Abe arrives in Manila as part of four-nation trip


By Teresa Cerojano, AP

MANILA — Japanese Prime Minister Shinzo Abe arrived Thursday for a two-day visit to Manila as the Philippines has boosted ties with China while taking a hostile stance toward Tokyo’s main ally the United States.

The Philippines is Abe’s first stop in a four-nation swing as the Japanese leader presses efforts to boost his country’s trade and security engagements amid China’s rise to Asian dominance. He will later travel to Australia, Indonesia and Vietnam.

Accompanied by his wife and a business delegation, Abe is the first head of state to visit since President Rodrigo Duterte took office in June. It’s an important affirmation of Duterte’s leadership at a time he faces domestic and international criticism for a brutal crackdown on illegal drugs that has claimed more than 6,000 lives.

“Japan is one of our strongest friends and ally and partner in this part of the world and we value this friendship,” Duterte’s foreign secretary, Perfecto Yasay Jr. said ahead of Abe’s visit.

The two sides plan to sign agreements to bolster cooperation in agriculture, infrastructure and security.

After Manila, Abe will travel to southern Davao city, Duterte’s hometown where Yasay said the president may host breakfast for the Japanese premier at his home.

Japan may also provide help in the construction of rehabilitation centers for drug addicts, Yasay said.

China has backed Duterte’s bloody crackdown on drug users and pushers, and a Chinese real estate magnate financed the construction of the biggest drug rehab center in the country, drawing praises from the president.

While Duterte has cozied up to China and Russia, he has railed at President Barack Obama’s outgoing administration for raising alarm over human rights concerns.
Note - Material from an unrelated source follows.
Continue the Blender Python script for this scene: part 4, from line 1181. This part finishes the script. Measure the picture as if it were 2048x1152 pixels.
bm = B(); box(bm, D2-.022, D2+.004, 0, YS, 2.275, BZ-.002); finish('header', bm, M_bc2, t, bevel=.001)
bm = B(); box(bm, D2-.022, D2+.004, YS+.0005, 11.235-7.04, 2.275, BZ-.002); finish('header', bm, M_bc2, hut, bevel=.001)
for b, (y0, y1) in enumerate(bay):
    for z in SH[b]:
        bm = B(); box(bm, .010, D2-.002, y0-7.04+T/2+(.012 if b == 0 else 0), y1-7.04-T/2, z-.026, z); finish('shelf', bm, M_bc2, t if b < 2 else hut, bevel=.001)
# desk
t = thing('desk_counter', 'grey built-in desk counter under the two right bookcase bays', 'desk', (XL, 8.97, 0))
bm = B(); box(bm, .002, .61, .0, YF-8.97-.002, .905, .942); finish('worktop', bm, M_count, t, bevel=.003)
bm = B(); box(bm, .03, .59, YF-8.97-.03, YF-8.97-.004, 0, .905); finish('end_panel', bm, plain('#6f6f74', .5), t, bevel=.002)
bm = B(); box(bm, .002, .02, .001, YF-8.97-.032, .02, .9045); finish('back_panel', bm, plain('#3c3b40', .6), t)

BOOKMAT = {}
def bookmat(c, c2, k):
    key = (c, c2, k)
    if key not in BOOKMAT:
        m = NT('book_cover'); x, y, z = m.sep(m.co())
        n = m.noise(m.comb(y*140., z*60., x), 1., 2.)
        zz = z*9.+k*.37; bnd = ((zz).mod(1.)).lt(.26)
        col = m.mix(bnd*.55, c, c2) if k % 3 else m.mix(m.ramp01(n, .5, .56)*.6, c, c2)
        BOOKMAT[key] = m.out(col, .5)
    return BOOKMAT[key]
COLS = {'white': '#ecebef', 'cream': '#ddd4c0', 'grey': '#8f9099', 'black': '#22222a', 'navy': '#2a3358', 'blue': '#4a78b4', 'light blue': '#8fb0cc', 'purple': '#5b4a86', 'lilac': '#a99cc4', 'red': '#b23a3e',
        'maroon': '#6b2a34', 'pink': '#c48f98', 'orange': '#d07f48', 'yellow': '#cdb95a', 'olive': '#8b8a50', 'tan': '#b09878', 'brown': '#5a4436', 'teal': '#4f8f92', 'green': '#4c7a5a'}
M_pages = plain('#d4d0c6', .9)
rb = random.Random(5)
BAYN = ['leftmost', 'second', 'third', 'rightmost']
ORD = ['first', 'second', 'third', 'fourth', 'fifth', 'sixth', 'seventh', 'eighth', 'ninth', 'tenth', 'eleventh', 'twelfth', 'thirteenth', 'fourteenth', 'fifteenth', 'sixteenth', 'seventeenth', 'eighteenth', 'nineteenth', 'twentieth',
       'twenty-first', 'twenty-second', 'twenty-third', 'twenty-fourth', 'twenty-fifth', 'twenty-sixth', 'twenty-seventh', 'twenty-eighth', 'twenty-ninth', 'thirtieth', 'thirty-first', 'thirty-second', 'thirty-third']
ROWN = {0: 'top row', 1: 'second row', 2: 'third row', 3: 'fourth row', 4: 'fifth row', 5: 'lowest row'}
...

The brash-talking Duterte has repeatedly vowed to scale back joint military exercises and other defense engagements with the U.S., his country’s treaty ally, but has walked back on many of his threats.

About two dozen activists led by four women who were forced into sexual slavery by Japanese troops in World War II protested outside the Japanese Embassy, calling for justice for their sufferings in a call that has largely been muted by the blossoming relations of the Asian neighbors.